Dramatically drop how much you spend each week in groceries

  You only popped into the shops to grab a few things and the next thing you know you’ve done
Budgeting

 

You only popped into the shops to grab a few things and the next thing you know you’ve done the weeks shopping and a few extras because you were hungry. It happens, but those extras can add up.  Here are a few tips that can help your budget no matter if you’re doing a big or small shop.

Tip #1: Plan ahead

Make an inventory of your pantry, fridge and freezer to see what items you need and what you don’t need to buy. You don’t want to get to the supermarket and buy an item only to go home and find you’ve already got it. There are apps such as Out of Milk that can help you with your inventory.

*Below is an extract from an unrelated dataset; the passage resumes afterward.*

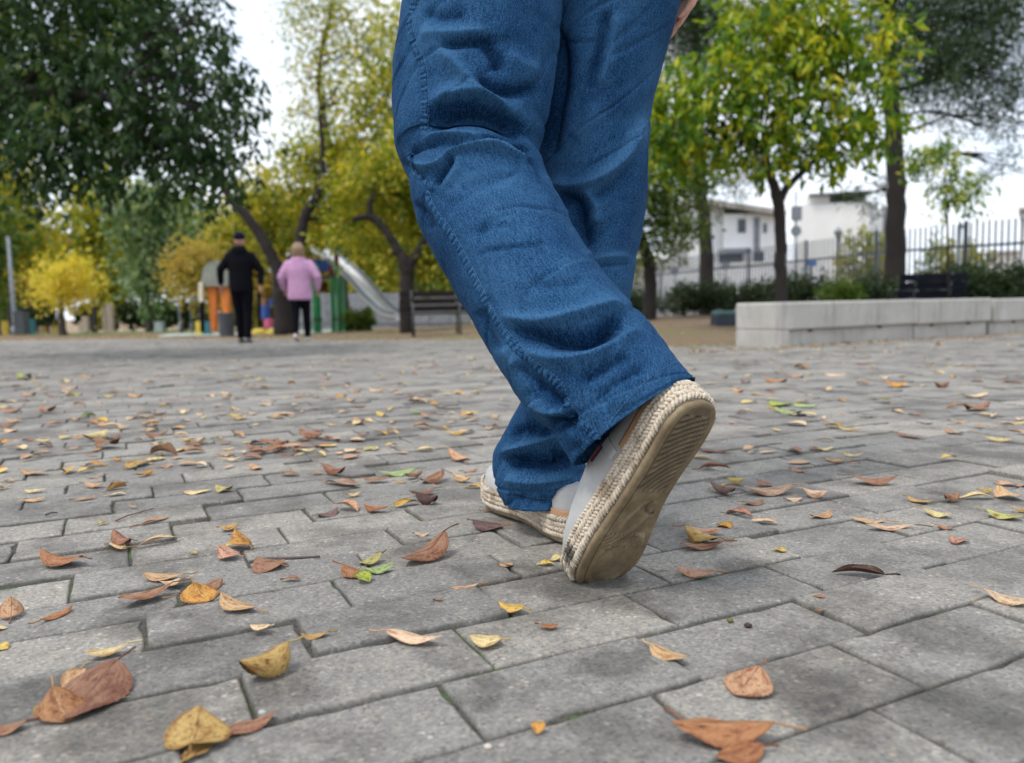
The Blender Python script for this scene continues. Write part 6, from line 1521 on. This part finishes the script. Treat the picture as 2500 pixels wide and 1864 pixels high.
MID = """7 700 1050 800 1045 .5 cream|7 805 1022 965 1040 .55 cream|7 420 1075 555 1068 .45 brown|7 210 985 372 1032 .42 purple|7 240 985 430 980 .16 yellow|7 325 945 430 952 .55 yellow|7 530 940 602 970 .7 brown|7 140 868 342 865 .32 brown|7 150 745 342 758 .26 purple|7 320 1130 480 1158 .42 pink|7 1470 1040 1632 1072 .34 ochre|7 1700 1052 1802 1042 .65 brown|7 1800 1032 2012 1026 .26 pale|7 1930 995 2012 990 .55 yellow|7 2055 985 2202 1052 .5 tan|7 2055 930 2172 948 .65 tan|7 2150 945 2230 956 .5 pink|7 740 855 826 876 .42 pink|7 950 795 1072 806 .4 tan|7 1050 765 1186 776 .26 pale|7 885 735 1002 736 .28 pale|7 895 680 1006 686 .24 tan|7 1030 610 1186 611 .22 pale|7 950 585 1062 600 .34 ochre|7 1410 620 1572 656 .24 brown|7 1720 605 1816 630 .42 tan|7 1970 670 2146 680 .28 pale|7 1745 545 1856 551 .3 tan|7 1550 560 1642 562 .32 dark|7 2050 560 2225 576 .24 pale|7 2105 605 2225 620 .32 rust|7 1820 475 2006 461 .34 brown|7 585 475 672 482 .5 ochre|7 385 505 452 512 .6 purple|7 1040 500 1072 502 .7 cream|7 1240 405 1372 406 .34 olive|7 1370 475 1452 486 .4 cream|7 1480 495 1572 501 .3 pink|7 570 285 702 302 .38 rust|7 1650 330 1732 320 .5 brown|7 750 195 842 206 .4 tan|7 1720 455 1842 446 .24 tan|7 360 355 432 366 .5 tan|7 475 385 562 389 .36 tan|7 1335 320 1480 326 .4 orange|7 1660 60 1700 62 .6 tan|7 700 250 740 262 .5 pink|7 740 270 808 275 .5 tan|7 940 258 1080 260 .3 cream|7 1305 272 1362 275 .5 cream|7 410 300 480 305 .4 purple|7 280 272 332 276 .4 pink|7 80 220 130 222 .5 tan|7 1800 385 1980 380 .3 cream|7 1745 260 1785 262 .6 orange|7 1145 188 1225 190 .34 brown|7 1040 420 1075 425 .8 orange|7 570 355 630 372 .4 pink|7 1875 292 1955 296 .35 tan|7 2080 312 2200 318 .3 pink
6 1365 922 1500 890 .42 brown|6 1260 950 1352 956 .4 ochre|6 1740 905 1900 946 .42 tan|6 1825 866 1960 850 .3 rust|6 540 900 650 896 .42 tan|6 650 880 850 912 .42 brown|6 680 955 960 992 .3 grey|6 860 1076 972 1060 .42 pale|6 310 890 440 912 .38 rust|6 630 835 702 836 .34 tan|6 40 840 132 872 .5 tan|6 270 740 440 736 .28 brown|6 880 705 972 711 .38 tan|6 470 702 586 695 .38 pale|6 380 690 482 691 .45 brown|6 590 650 762 662 .42 rust|6 460 540 632 590 .55 brown|6 580 525 662 526 .42 brown|6 440 600 552 602 .34 brown|6 160 600 342 622 .5 brown|6 30 620 172 632 .45 brown|6 180 650 342 662 .34 rust|6 350 636 472 630 .34 tan|6 0 690 142 702 .42 brown|6 675 580 742 592 .42 rust|6 1010 1190 1190 1212 .4 rust|6 765 1140 936 1202 .5 tan|6 595 1252 776 1200 .5 purple|6 1085 545 1190 572 .4 yellow|6 1205 555 1296 560 .4 cream|6 1600 510 1702 516 .4 yellow|6 1690 560 1846 566 .28 yellow|6 1820 400 1972 406 .34 yellow|6 1380 380 1502 386 .24 green|6 1490 400 1582 416 .55 pink|6 1105 390 1182 402 .55 yellow|6 985 435 1072 441 .45 pale|6 915 425 1002 450 .45 tan|6 840 460 992 466 .24 ochre|6 690 475 772 476 .38 tan|6 1565 265 1642 300 .5 orange|6 775 255 852 262 .55 orange|6 400 266 506 260 .38 rust|6 130 170 192 172 .5 yellow|6 2020 510 2092 516 .45 cream|6 2070 490 2146 491 .4 tan|6 2080 430 2162 436 .4 tan|6 1990 1235 2092 1236 .24 rust|6 1770 215 1852 221 .45 tan|6 1850 240 1922 246 .35 pink|6 890 210 982 212 .34 tan|6 1040 205 1172 210 .28 cream|6 1215 200 1306 204 .3 pink|6 620 90 702 98 .45 pink|6 355 135 420 140 .45 brown|6 680 135 772 140 .4 pink|6 835 130 886 134 .5 purple|6 1280 135 1356 139 .34 pale|6 560 265 622 268 .34 rust|6 310 260 352 266 .6 pale|6 175 318 236 322 .45 cream|6 285 398 356 402 .34 tan|6 850 292 926 298 .4 tan|6 1200 515 1232 522 .8 brown
5 1555 1066 1780 1050 .34 pale|5 1830 1042 1966 1050 .6 olive|5 890 1062 1070 1020 .5 ochre|5 700 1012 886 1016 .34 tan|5 915 1106 1066 1090 .4 cream|5 625 1150 832 1122 .24 tan|5 210 1072 396 1060 .28 pale|5 160 1162 376 1150 .28 tan|5 40 970 126 971 .4 tan|5 0 1030 102 1026 .4 tan|5 185 886 406 896 .28 tan|5 750 946 876 920 .34 pink|5 1160 932 1296 895 .34 orange|5 975 970 1102 971 .18 brown|5 725 820 892 821 .28 orange|5 1065 852 1230 780 .45 ochre|5 1195 816 1292 806 .4 cream|5 1335 842 1462 830 .55 pink|5 1270 720 1482 742 .5 brown|5 1470 702 1602 680 .45 ochre|5 1335 641 1422 641 .45 olive|5 1540 605 1652 611 .28 yellow|5 1560 640 1752 632 .28 tan|5 700 642 902 590 .4 pale|5 905 622 1022 600 .55 brown|5 810 672 1016 682 .5 brown|5 620 612 722 606 .5 orange|5 530 702 706 691 .28 tan|5 320 670 452 676 .34 purple|5 315 721 426 716 .34 tan|5 85 696 206 685 .34 pale|5 180 626 296 626 .34 brown|5 300 631 422 631 .3 pale|5 20 626 152 620 .34 tan|5 -20 640 60 642 .6 orange|5 50 462 182 455 .5 tan|5 40 531 152 531 .55 cream|5 -10 500 132 500 .4 brown|5 1145 616 1216 616 .5 tan|5 1225 602 1422 590 .4 brown|5 1445 511 1552 516 .5 tan|5 1225 506 1322 508 .3 dark|5 1185 416 1302 410 .24 dark|5 1290 396 1412 385 .3 rust|5 770 416 902 440 .45 yellow|5 690 406 802 390 .45 green|5 600 426 686 426 .4 tan|5 1400 431 1512 431 .3 tan|5 1530 451 1612 456 .4 cream|5 1660 411 1732 413 .35 cream|5 1850 411 1922 395 .5 tan|5 1945 421 2046 421 .4 yellow|5 1945 376 2032 376 .3 pale|5 1990 531 2062 550 .55 tan|5 1500 366 1642 362 .28 tan|5 1875 692 1982 680 .4 yellow|5 1830 751 1986 741 .28 tan|5 1880 796 2062 790 .26 cream|5 2120 841 2212 866 .45 tan|5 955 776 1032 779 .4 orange|5 725 746 832 746 .2 brown|5 1105 1191 1162 1191 .6 tan|5 220 106 302 111 .4 yellow|5 550 241 662 246 .4 olive|5 175 241 302 246 .35 pink|5 890 236 962 236 .5 yellow|5 1085 236 1196 241 .4 tan|5 620 311 722 311 .34 tan|5 800 301 872 301 .4 tan|5 330 361 482 371 .4 pink|5 390 250 520 246 .3 brown|5 680 76 782 78 .34 tan|5 545 122 612 126 .5 pale|5 530 175 650 180 .35 tan|5 0 280 130 285 .3 cream|5 0 372 170 372 .35 pink|5 1420 272 1540 268 .2 pink|5 1580 266 1690 262 .3 pink|5 1745 250 1816 252 .45 cream|5 1870 230 1946 234 .45 cream"""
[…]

Tip #2: Shop only once a week

The less you shop, the more you save. This means fewer impulse purchases and temptations. Even if the supermarket’s around the corner, avoid doing little shops in between your bigger ones.

Tip #3: Look for substitutes

Look at your last grocery receipt and circle your most expensive purchases. When you’re next in the store, consider swapping these items for lower-cost alternatives. Don’t be afraid to try the home brand version of items – it can save you money.

Tip #4: Check out OzBargain deals

OzBargain is the go-to site for any bargain shopper – it has a very loyal forum of bargain hunters who update it regularly. You’ll find Woolworths, Coles, IGA and Aldi specials in there that you mightn’t have realised!

Tip #5: Buy male instead of female products

Did you know female products have a price difference to the identical product for men? It’s called the pink tax. So buy men’s razors, shaving cream, deodorant and body wash instead of the female version.

Tip #6: Don’t be afraid to ditch items at the last minute

If you realise you’re going over your budget, don’t be afraid to give some items back. You can hand them to the attendant and they will put them away for you.

Tip #7: Swap tofu for meat

Meat is expensive, let’s face it. Tofu is one of the most underused but useful foods, and it’s so versatile. It can be marinated, grilled and sautéed. It sucks up every flavour you cook it with, and comes in silken, medium and firm, depending on your taste.

Tip #8: Use boneless, skinless, chicken thighs instead of chicken breast

Chicken breast is very expensive per kilo, so why not change it by buying boneless, skinless chicken thighs? They’re just as delicious as chicken breasts and very flavourful.

Tip #9: Use frozen mixed vegetables instead of fresh

It’s a common misconception that frozen vegetables lose their vitamins. However, this isn’t true. In fact, they are just as good for you like fresh vegetables and in some cases are considerably cheaper. You also save time chopping, and can just use as much.

Tip #10: Plan a menu

It might sound silly, but it can be an excellent idea to write down what you intend to eat for breakfast, lunch and dinner for seven nights, and that way you can work out a list from that.

Tip #11: Clearance items

There’s gold in supermarkets – you just have to find it. Take a look at each meat display and watch out for any reduced stickers, as well as the bakery, frozen and dairy sections. Often a supermarket will have a designated section for discounted stock and remember, you can always freeze items from the discount bin, or return it if it is off – you’re entitled to a refund even if it was reduced.

Tip #12: Check out your local neighbour ethnic grocery store

Asian supermarkets are often a great place to find cheaper meats and produce, and you could get some unusual ingredients for much cheaper than your typical supermarket – think beans and spices for curries and rice.

Tip #13: Join a co-op

If you have a group of friends who also want to save on their shopping spend, then why not join a co-op? One person will buy all the products you need in bulk and then distribute throughout the group. You’ll find you save heaps more buying in bulk for necessities, especially if one member of the co-operative has a Costco membership.

If you don’t know anyone who wants to start a co-op, this handy Facebook page has listed the known co-ops in Australia

Tip #14: Shop online for non-perishables

While supermarkets go to war over bread and milk, the non-perishable items are getting lower and lower right under our nose – it’s just a matter of looking in the right place.

Check out these websites for up to 80 per cent off your everyday household goods: Grocery Shop and Kogan Pantry.

What are your other grocery tips?

  1. Irene haxell  

    We are senior couple I do a menus up for 2 weeks make my list to that shop fortnightly just got get milk couple items you defiantly save heaps doing this your eating well not same foods much cheaper

  2. marilyn flynn  

    I always make a menu before I shop once a week. Then I only buy what I know I am going to use.
    Some would call this “anal” but it works!